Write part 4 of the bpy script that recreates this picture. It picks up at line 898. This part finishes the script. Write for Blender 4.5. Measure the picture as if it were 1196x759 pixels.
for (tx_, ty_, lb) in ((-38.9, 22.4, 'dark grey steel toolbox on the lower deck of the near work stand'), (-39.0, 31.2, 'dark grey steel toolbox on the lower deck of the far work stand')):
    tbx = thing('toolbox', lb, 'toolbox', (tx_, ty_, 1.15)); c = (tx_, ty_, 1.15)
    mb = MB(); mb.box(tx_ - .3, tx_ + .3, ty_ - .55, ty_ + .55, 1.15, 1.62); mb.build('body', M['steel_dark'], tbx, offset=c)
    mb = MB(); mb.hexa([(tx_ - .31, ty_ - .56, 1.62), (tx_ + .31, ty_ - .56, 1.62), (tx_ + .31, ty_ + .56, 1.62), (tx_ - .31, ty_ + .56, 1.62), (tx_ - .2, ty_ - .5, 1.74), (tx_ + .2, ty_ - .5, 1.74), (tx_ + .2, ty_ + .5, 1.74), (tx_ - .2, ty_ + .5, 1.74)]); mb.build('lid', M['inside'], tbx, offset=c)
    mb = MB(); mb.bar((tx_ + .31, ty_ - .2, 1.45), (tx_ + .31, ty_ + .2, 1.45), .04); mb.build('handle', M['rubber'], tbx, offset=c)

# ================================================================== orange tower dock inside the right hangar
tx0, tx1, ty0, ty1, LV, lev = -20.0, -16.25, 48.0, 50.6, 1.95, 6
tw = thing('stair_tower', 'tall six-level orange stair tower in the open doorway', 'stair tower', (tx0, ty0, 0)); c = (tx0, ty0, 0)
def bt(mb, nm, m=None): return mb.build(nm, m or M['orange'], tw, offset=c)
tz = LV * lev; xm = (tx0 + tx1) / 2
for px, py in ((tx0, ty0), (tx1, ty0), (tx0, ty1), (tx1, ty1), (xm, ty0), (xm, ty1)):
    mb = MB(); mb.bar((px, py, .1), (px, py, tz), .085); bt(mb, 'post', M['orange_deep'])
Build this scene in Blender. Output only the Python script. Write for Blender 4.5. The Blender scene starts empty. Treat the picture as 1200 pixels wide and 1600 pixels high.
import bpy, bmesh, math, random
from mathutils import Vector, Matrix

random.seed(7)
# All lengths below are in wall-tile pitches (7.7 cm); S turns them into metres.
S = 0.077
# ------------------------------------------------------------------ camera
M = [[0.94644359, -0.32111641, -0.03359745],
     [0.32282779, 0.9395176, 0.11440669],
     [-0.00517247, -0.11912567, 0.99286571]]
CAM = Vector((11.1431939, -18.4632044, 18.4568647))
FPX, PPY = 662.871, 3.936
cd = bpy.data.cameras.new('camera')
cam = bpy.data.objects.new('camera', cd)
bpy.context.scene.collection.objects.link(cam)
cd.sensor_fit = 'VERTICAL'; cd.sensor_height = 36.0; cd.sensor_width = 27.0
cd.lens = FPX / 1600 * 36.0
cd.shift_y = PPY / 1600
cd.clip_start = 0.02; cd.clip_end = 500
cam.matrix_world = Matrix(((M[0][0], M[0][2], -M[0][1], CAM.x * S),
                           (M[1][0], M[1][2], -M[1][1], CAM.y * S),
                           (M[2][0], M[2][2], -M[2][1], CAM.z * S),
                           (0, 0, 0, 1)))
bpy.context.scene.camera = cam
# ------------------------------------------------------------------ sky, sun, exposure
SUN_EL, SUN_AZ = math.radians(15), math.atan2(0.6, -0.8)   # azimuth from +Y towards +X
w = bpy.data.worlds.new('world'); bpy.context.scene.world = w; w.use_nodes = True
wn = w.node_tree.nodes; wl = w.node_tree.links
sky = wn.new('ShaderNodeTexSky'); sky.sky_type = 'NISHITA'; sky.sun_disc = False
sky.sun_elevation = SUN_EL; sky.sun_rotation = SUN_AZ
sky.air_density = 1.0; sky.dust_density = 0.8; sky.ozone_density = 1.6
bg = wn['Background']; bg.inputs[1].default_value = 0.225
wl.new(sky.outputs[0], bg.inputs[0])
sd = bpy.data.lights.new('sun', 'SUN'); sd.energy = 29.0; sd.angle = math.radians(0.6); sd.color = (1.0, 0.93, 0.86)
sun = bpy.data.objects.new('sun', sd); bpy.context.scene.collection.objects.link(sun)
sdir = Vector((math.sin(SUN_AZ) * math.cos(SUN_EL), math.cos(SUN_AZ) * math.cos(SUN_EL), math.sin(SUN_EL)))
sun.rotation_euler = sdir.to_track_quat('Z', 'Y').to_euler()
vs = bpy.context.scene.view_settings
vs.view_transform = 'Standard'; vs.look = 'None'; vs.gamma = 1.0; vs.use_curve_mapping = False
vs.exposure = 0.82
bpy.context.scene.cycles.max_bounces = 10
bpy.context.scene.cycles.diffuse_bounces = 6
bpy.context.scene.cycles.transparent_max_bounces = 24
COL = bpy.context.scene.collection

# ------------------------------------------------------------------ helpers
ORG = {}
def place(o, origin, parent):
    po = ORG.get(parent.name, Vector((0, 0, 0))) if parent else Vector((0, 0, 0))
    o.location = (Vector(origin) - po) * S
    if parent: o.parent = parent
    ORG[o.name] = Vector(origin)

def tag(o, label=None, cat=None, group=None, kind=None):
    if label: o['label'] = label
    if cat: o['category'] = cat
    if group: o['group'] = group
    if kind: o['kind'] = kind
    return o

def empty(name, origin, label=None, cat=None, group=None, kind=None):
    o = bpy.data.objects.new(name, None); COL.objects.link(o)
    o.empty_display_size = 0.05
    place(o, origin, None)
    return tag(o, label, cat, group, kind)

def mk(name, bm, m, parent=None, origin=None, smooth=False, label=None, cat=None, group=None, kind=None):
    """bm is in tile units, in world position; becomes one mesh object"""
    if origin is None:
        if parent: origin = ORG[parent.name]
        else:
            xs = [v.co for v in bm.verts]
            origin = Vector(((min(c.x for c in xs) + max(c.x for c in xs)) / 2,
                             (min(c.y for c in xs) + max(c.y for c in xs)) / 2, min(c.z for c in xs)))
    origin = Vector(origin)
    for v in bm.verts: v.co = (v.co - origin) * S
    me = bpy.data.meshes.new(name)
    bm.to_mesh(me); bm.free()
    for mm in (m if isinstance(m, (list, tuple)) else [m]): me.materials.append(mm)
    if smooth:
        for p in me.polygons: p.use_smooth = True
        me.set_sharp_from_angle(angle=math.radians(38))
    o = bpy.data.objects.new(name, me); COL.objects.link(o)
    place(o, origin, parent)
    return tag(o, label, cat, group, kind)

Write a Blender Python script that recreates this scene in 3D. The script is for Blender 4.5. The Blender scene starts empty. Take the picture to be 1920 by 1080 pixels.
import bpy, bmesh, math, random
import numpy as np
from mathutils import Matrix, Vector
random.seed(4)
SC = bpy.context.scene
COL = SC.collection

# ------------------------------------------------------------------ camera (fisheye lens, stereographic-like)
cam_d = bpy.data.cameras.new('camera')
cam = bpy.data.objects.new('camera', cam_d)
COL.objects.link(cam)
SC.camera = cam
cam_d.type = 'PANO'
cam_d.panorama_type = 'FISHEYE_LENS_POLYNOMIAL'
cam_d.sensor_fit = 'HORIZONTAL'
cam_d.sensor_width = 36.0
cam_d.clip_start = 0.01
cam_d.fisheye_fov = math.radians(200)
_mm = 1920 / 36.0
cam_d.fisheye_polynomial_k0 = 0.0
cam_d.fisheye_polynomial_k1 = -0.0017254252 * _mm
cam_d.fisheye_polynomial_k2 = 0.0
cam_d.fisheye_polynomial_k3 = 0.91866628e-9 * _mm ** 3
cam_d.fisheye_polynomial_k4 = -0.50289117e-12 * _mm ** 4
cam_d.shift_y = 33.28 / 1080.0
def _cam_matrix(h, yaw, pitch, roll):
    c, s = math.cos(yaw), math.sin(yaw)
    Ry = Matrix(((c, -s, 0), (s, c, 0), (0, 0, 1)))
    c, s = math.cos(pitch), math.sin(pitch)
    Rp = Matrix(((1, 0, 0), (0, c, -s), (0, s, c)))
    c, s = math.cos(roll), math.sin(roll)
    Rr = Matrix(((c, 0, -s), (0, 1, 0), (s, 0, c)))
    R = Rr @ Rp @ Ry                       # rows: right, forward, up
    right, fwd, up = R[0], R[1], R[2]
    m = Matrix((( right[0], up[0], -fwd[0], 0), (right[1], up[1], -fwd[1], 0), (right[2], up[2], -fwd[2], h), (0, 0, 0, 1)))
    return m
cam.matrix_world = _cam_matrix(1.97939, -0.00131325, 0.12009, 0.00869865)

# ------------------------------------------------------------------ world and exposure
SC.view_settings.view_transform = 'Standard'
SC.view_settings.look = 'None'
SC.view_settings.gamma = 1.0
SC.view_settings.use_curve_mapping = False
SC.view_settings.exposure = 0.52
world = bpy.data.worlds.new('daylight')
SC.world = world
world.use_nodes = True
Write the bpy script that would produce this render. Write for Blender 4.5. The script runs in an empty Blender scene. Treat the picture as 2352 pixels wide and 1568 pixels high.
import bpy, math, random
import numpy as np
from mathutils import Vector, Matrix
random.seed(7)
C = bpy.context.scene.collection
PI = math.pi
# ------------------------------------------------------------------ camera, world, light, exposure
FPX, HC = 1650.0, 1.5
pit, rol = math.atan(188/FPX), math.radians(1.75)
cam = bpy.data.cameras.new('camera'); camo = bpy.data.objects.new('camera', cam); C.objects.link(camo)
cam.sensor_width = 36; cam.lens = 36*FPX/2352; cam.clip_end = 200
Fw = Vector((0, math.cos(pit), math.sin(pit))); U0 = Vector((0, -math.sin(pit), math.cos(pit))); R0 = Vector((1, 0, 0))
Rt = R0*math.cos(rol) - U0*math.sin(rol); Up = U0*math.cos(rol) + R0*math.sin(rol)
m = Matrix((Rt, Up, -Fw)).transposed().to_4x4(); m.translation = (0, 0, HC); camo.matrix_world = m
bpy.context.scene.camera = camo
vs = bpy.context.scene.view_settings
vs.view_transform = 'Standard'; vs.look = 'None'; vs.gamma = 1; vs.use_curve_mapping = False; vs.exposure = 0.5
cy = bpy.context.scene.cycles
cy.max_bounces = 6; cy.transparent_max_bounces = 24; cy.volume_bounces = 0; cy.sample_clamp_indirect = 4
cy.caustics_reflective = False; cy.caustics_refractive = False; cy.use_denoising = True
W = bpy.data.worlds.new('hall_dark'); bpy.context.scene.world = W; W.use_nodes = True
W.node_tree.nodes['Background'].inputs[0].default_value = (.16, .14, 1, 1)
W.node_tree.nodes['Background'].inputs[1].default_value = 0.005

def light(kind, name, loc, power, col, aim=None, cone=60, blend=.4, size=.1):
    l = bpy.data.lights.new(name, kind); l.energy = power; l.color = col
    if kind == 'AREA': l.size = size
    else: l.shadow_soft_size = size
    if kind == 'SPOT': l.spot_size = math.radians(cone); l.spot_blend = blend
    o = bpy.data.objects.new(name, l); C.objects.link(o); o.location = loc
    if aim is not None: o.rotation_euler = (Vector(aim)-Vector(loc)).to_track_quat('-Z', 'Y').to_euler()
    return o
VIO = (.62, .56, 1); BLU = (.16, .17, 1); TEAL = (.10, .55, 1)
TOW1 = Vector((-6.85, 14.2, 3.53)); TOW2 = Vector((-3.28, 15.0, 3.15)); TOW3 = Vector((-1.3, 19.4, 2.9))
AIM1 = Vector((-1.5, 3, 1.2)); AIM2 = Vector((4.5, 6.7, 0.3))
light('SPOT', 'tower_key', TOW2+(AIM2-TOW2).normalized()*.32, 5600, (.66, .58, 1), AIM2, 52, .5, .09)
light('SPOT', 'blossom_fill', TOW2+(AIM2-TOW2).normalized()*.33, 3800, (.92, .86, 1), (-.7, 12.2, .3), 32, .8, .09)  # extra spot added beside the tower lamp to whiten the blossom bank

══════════

To do:
Output exactly the lines running from the line containing "Write a Blender" through the line containing "-0.00131325, 0.12009, 0.00869865)", and only those lines.

Response:
Write a Blender Python script that recreates this scene in 3D. The script is for Blender 4.5. The Blender scene starts empty. Take the picture to be 1920 by 1080 pixels.
import bpy, bmesh, math, random
import numpy as np
from mathutils import Matrix, Vector
random.seed(4)
SC = bpy.context.scene
COL = SC.collection

# ------------------------------------------------------------------ camera (fisheye lens, stereographic-like)
cam_d = bpy.data.cameras.new('camera')
cam = bpy.data.objects.new('camera', cam_d)
COL.objects.link(cam)
SC.camera = cam
cam_d.type = 'PANO'
cam_d.panorama_type = 'FISHEYE_LENS_POLYNOMIAL'
cam_d.sensor_fit = 'HORIZONTAL'
cam_d.sensor_width = 36.0
cam_d.clip_start = 0.01
cam_d.fisheye_fov = math.radians(200)
_mm = 1920 / 36.0
cam_d.fisheye_polynomial_k0 = 0.0
cam_d.fisheye_polynomial_k1 = -0.0017254252 * _mm
cam_d.fisheye_polynomial_k2 = 0.0
cam_d.fisheye_polynomial_k3 = 0.91866628e-9 * _mm ** 3
cam_d.fisheye_polynomial_k4 = -0.50289117e-12 * _mm ** 4
cam_d.shift_y = 33.28 / 1080.0
def _cam_matrix(h, yaw, pitch, roll):
    c, s = math.cos(yaw), math.sin(yaw)
    Ry = Matrix(((c, -s, 0), (s, c, 0), (0, 0, 1)))
    c, s = math.cos(pitch), math.sin(pitch)
    Rp = Matrix(((1, 0, 0), (0, c, -s), (0, s, c)))
    c, s = math.cos(roll), math.sin(roll)
    Rr = Matrix(((c, 0, -s), (0, 1, 0), (s, 0, c)))
    R = Rr @ Rp @ Ry                       # rows: right, forward, up
    right, fwd, up = R[0], R[1], R[2]
    m = Matrix((( right[0], up[0], -fwd[0], 0), (right[1], up[1], -fwd[1], 0), (right[2], up[2], -fwd[2], h), (0, 0, 0, 1)))
    return m
cam.matrix_world = _cam_matrix(1.97939, -0.00131325, 0.12009, 0.00869865)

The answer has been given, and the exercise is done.